Il n’était pas question, ni pour l’un ni pour l’autre d‘illustrer mais plutôt de s’inspirer du message ou de certains mots : une véritable fusion entre les deux partenaires. Alain parle d’ailleurs très bien du travail de son partenaire « Jackie a su décrire et graver, gravement et sans pitié, les errances d’un monde en fin de course qui fait semblant d’ignorer sa finitude. » En fait, auparavant, Jackie s’exprimait davantage en peinture qu’en gravure jusqu’à l’arrivée providentielle de cette grande presse qui occupe, depuis à peine deux ans, l’atelier du Collectif quai de l’estampe situé au rez- de- chaussée de la Tour St Barthélémy de La Rochelle. Son parcours atypique a débuté très jeune. Il est lauréat du Concours général de dessin en 1969 à l’âge de seize ans où son professeur le remarque et le guide dans ses premiers pas artistiques. Il expose pour la première fois à Laval avant d’aller faire ses études à l’école des Beaux-arts de Rennes, et d’y approfondir l’histoire de l’art à la Faculté des lettres. Il se forge ensuite une solide formation personnelle en faisant toutes sortes de métiers « du monde réel » ce qui va fortement influencer son inspiration artistique. Il y a aussi les maîtres comme Bacon et Picasso entre autres. S’il a abandonné ses peintures hyperréalistes, il lui reste la technique, la rigueur du dessin sans oublier de laisser transparaître l’émotion, surtout la sienne !

Une des matrices en linoléum
gravée parJackie Groisard (Cl. Francine Minvielle)

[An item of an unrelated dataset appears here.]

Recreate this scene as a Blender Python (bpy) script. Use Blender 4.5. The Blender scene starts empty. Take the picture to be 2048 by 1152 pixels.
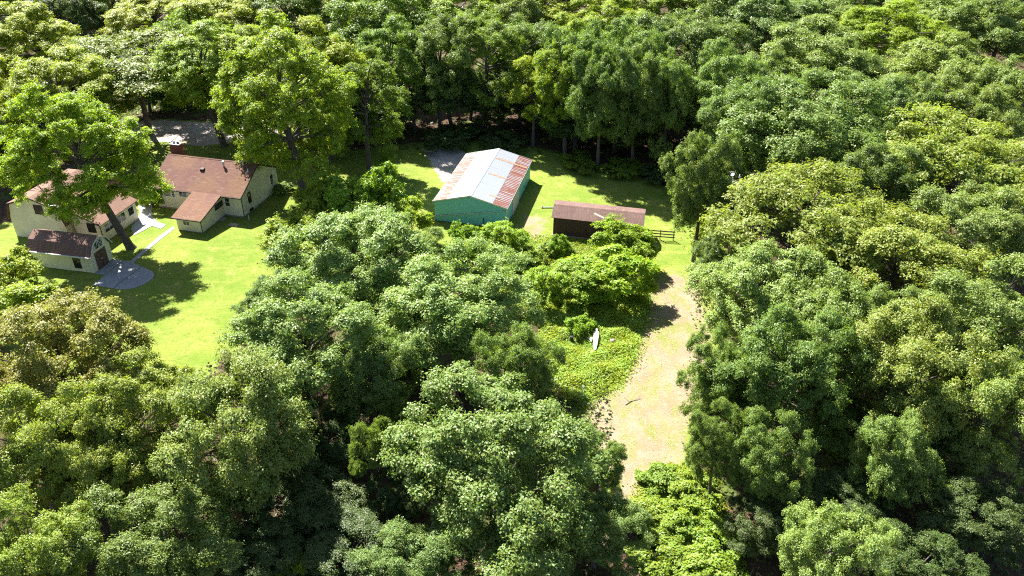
import bpy, math, random
import numpy as np
from mathutils import Vector, Matrix

# ------------------------------------------------------------------ camera, sky, sun, exposure
scene = bpy.context.scene
TH, FPX, ROLL, CAMH = 0.55371, 1578.0, 0.01343, 46.0
cam_d = bpy.data.cameras.new('camera')
cam = bpy.data.objects.new('camera', cam_d)
scene.collection.objects.link(cam)
cam_d.sensor_width = 36.0
cam_d.lens = FPX / 2048 * 36.0
cam_d.clip_start, cam_d.clip_end = 0.5, 3000
_fw = Vector((0, math.cos(TH), -math.sin(TH)))
_up0 = Vector((0, math.sin(TH), math.cos(TH)))
_rt0 = Vector((1, 0, 0))
_rt = _rt0 * math.cos(ROLL) + _up0 * math.sin(ROLL)
_up = _up0 * math.cos(ROLL) - _rt0 * math.sin(ROLL)
m = Matrix.Identity(4)
for i in range(3):
    m[i][0], m[i][1], m[i][2] = _rt[i], _up[i], -_fw[i]
m.translation = Vector((0, 0, CAMH))
cam.matrix_world = m
scene.camera = cam

SUN_TO = Vector((0.53, -0.79, -1.0)).normalized()
SUN_EL = math.asin(-SUN_TO.z)
SUN_AZ = math.atan2(-SUN_TO.x, -SUN_TO.y)
world = bpy.data.worlds.new('World')
scene.world = world
world.use_nodes = True
wn = world.node_tree
wn.nodes.clear()
sky = wn.nodes.new('ShaderNodeTexSky')
sky.sky_type = 'NISHITA'
sky.sun_disc = False
sky.sun_elevation = SUN_EL
sky.sun_rotation = SUN_AZ
bg = wn.nodes.new('ShaderNodeBackground')
bg.inputs['Strength'].default_value = 0.052
wo = wn.nodes.new('ShaderNodeOutputWorld')
wn.links.new(sky.outputs[0], bg.inputs[0])
wn.links.new(bg.outputs[0], wo.inputs[0])
sd = bpy.data.lights.new('sun', 'SUN')
sd.energy = 5.0
sd.angle = math.radians(0.5)
sd.color = (1.0, 0.955, 0.87)
sun = bpy.data.objects.new('sun', sd)
sun.rotation_euler = SUN_TO.to_track_quat('-Z', 'Y').to_euler()
sun.location = (-60, 100, 120)
scene.collection.objects.link(sun)
vs = scene.view_settings
vs.view_transform = 'Standard'
vs.look = 'None'
vs.gamma = 1.0
vs.use_curve_mapping = False
vs.exposure = 2.12
cy = scene.cycles
cy.max_bounces = 6
cy.diffuse_bounces = 3
cy.glossy_bounces = 2
cy.transmission_bounces = 4
cy.transparent_max_bounces = 4
cy.use_denoising = False
cy.filter_width = 1.1

# ------------------------------------------------------------------ helpers
COL = scene.collection


def at(px, py, z=0.0):
    """the point at height z that stands where the photograph (2048 wide) shows pixel px, py"""
    r = (px - 1024) / FPX
    u = (576 - py) / FPX
    d = _fw + _rt * r + _up * u
    t = (z - CAMH) / d.z
    return Vector((d.x * t, d.y * t, z))


def depth_of(p):
    return (p - Vector((0, 0, CAMH))).dot(_fw)


def tag(o, label=None, cat=None, group=None, kind=None):
    if label:
        o['label'] = label
    if cat:
        o['category'] = cat
    if group:
        o['group'] = group
    if kind:
        o['kind'] = kind
    return o


def empty(name, loc=(0, 0, 0), rz=0.0):
    o = bpy.data.objects.new(name, None)
    o.location = loc
    o.rotation_euler = (0, 0, rz)
    o.empty_display_size = 0.3
    COL.objects.link(o)
    return o


def link(name, me, parent=None):
    o = bpy.data.objects.new(name, me)
    COL.objects.link(o)
    if parent is not None:
        o.parent = parent
    return o


class MB:
    def __init__(s):
        s.v, s.f = [], []

    def poly(s, pts):
        b = len(s.v)
        s.v += [tuple(p) for p in pts]
        s.f.append(tuple(range(b, b + len(pts))))
        return s

    def hexa(s, a, b):
        """two matching rings a (bottom) and b (top)"""
        n = len(a)
        k = len(s.v)
        s.v += [tuple(p) for p in a] + [tuple(p) for p in b]
        s.f.append(tuple(range(k + n - 1, k - 1, -1)))
        s.f.append(tuple(range(k + n, k + 2 * n)))
        for i in range(n):
            j = (i + 1) % n
            s.f.append((k + i, k + j, k + n + j, k + n + i))
        return s

    def box(s, x0, x1, y0, y1, z0, z1):
        return s.hexa([(x0, y0, z0), (x1, y0, z0), (x1, y1, z0), (x0, y1, z0)],
                      [(x0, y0, z1), (x1, y0, z1), (x1, y1, z1), (x0, y1, z1)])

    def slab(s, quad, thick):
        """a plate: the quad is its top, thick goes down along the normal"""
        q = [Vector(p) for p in quad]
        n = (q[1] - q[0]).cross(q[2] - q[0]).normalized()
        if n.z < 0:
            n = -n
            q = q[::-1]
        return s.hexa([p - n * thick for p in q], q)

    def prism_y(s, prof, y0, y1):
        return s.hexa([(x, y0, z) for x, z in prof], [(x, y1, z) for x, z in prof])

    def prism_x(s, prof, x0, x1):
        return s.hexa([(x0, y, z) for y, z in prof], [(x1, y, z) for y, z in prof])

    def tube(s, p0, p1, r0, r1, n=8, cap=True):
        p0, p1 = Vector(p0), Vector(p1)
        d = (p1 - p0).normalized()
        a = d.orthogonal().normalized()
        b = d.cross(a)
        A = [p0 + (a * math.cos(6.28318 * i / n) + b * math.sin(6.28318 * i / n)) * r0 for i in range(n)]
        B = [p1 + (a * math.cos(6.28318 * i / n) + b * math.sin(6.28318 * i / n)) * r1 for i in range(n)]
        return s.hexa(A, B)

    def mesh(s, name, mat):
        me = bpy.data.meshes.new(name)
        me.from_pydata(s.v, [], s.f)
        me.update()
        import bmesh
        bm = bmesh.new()
        bm.from_mesh(me)
        bmesh.ops.recalc_face_normals(bm, faces=bm.faces)
        bm.to_mesh(me)
        bm.free()
        if mat is not None:
            me.materials.append(mat)
        return me

    def build(s, name, mat, parent=None):
        return link(name, s.mesh(name, mat), parent)


# ------------------------------------------------------------------ materials
class NT:
    """a small node writer"""

    def __init__(s, name):
        s.m = bpy.data.materials.new(name)
        s.m.use_nodes = True
        s.t = s.m.node_tree
        s.t.nodes.clear()
        s.out = s.t.nodes.new('ShaderNodeOutputMaterial')

    def n(s, typ, **kw):
        nd = s.t.nodes.new(typ)
        for k, v in kw.items():
            setattr(nd, k, v)
        return nd

    def put(s, sock, v):
        if isinstance(v, bpy.types.NodeSocket):
            s.t.links.new(v, sock)
        else:
            sock.default_value = v

    def math(s, op, a, b=0.0, c=0.0):
        nd = s.n('ShaderNodeMath', operation=op)
        s.put(nd.inputs[0], a)
        s.put(nd.inputs[1], b)
        s.put(nd.inputs[2], c)
        return nd.outputs[0]

    def mix(s, f, a, b, typ='MIX'):
        nd = s.n('ShaderNodeMix', data_type='RGBA', blend_type=typ)
        s.put(nd.inputs[0], f)
        for sock, v in ((nd.inputs[6], a), (nd.inputs[7], b)):
            if isinstance(v, tuple) and len(v) == 3:
                v = v + (1,)
            s.put(sock, v)
        return nd.outputs[2]

    def pos(s, scale=(1, 1, 1), rot=0.0, obj=False):
        if obj:
            src = s.n('ShaderNodeTexCoord').outputs['Object']
        else:
            src = s.n('ShaderNodeNewGeometry').outputs['Position']
        mp = s.n('ShaderNodeMapping')
        s.put(mp.inputs[0], src)
        mp.inputs['Scale'].default_value = scale
        mp.inputs['Rotation'].default_value = (0, 0, rot)
        return mp.outputs[0]

    def noise(s, vec, scale, detail=4, rough=0.55):
        nd = s.n('ShaderNodeTexNoise')
        s.put(nd.inputs['Vector'], vec)
        nd.inputs['Scale'].default_value = scale
        nd.inputs['Detail'].default_value = detail
        nd.inputs['Roughness'].default_value = rough
        return nd.outputs[0]

    def ramp(s, f, a, b):
        """smooth step between a and b"""
        nd = s.n('ShaderNodeMapRange', interpolation_type='SMOOTHSTEP')
        s.put(nd.inputs[0], f)
        s.put(nd.inputs[1], a)
        s.put(nd.inputs[2], b)
        return nd.outputs[0]

    def bump(s, h, strength, dist):
        nd = s.n('ShaderNodeBump')
        nd.inputs['Strength'].default_value = strength
        nd.inputs['Distance'].default_value = dist
        s.put(nd.inputs['Height'], h)
        return nd.outputs[0]

    def finish(s, color, rough=0.8, spec=0.3, metal=0.0, normal=None):
        p = s.n('ShaderNodeBsdfPrincipled')
        if isinstance(color, tuple) and len(color) == 3:
            color = color + (1,)
        s.put(p.inputs['Base Color'], color)
        s.put(p.inputs['Roughness'], rough)
        s.put(p.inputs['Specular IOR Level'], spec)
        s.put(p.inputs['Metallic'], metal)
        if normal is not None:
            s.put(p.inputs['Normal'], normal)
        s.t.links.new(p.outputs[0], s.out.inputs[0])
        return s.m


def mottled(name, a, b, c=None, scale=1.5, stretch=(1, 1, 1), rough=0.8, spec=0.25, bump=0.0, fine=18.0, metal=0.0):
    t = NT(name)
    v = t.pos(stretch, obj=True)
    n1 = t.noise(v, scale, 5)
    col = t.mix(t.ramp(n1, 0.35, 0.65), a, b)
    if c is not None:
        n2 = t.noise(v, scale * 3.3, 3)
        col = t.mix(t.ramp(n2, 0.55, 0.72), col, c)
    n3 = t.noise(v, fine, 3)
    col = t.mix(t.math('MULTIPLY', n3, 0.30), col, (a[0] * .45, a[1] * .45, a[2] * .45))
    nrm = t.bump(n3, bump, 0.02) if bump else None
    return t.finish(col, rough, spec, metal, nrm)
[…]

Alain Richer dit du travail de Jackie sur La montée des eaux que « c’est une œuvre très noire » (allusion à la fois à l’encre et à l’atmosphère) que Jackie Groisard « tire vers la couleur et qui prend la forme sans limite du dessin, marqué, volontaire en insistant sur les faits : l’insouciance des peuples oublieux de l’urgence ». Comme les représentations instantanées d’une bande dessinée, les linogravures en noir et blanc mais aussi en deux ou trois couleurs (soit brun soit vert) sont associées parfois à leur plaque-matrice pour une double lecture. La trame ainsi présentée s’inspire de l’histoire du déluge d’il y a plus de 4 000 ans et de Noé, patriarche biblique, dont l’arche doit sauver les hommes et les animaux en les abritant de la montée des eaux. Dans son œuvre en général et en particulier dans cette exposition il allie la rigueur de la composition à l’improvisation, le modelé à la touche libre. Son œuvre est une œuvre de combat contre le temps aussi bien en peinture qu’en gravure, contre lui-même et contre l’inconscience et la bêtise des hommes. « Je tente, à travers des images immédiatement lisibles, d’aller au-delà des apparences afin d’exprimer la révolte et l’espoir au sein d’un monde absurde ». Et pourtant le tragi-comique des situations n’est jamais bien loin, l’humour et l’amour de la vie sont constamment présents, son trait en atteste. Dans son texte de présentation sur « La montée des eaux » Alain Richer écrit ceci « En attendant le jour de l’écriture, ce chant nouveau après tant d’autres, un hymne, une ode à la gloire de nos pères, à la santé de nos fils…Chant de délivrance qui rassemble les mots et les images, les gravures pour une alliance provisoire…En attendant le jour construisons un monde qui ne bouge pas ! Oui. Et après, après ? » Après cette exposition, nous attendons tous un nouveau message fort, à quatre mains, chanté, lu et dessiné par vous deux, messieurs les artistes.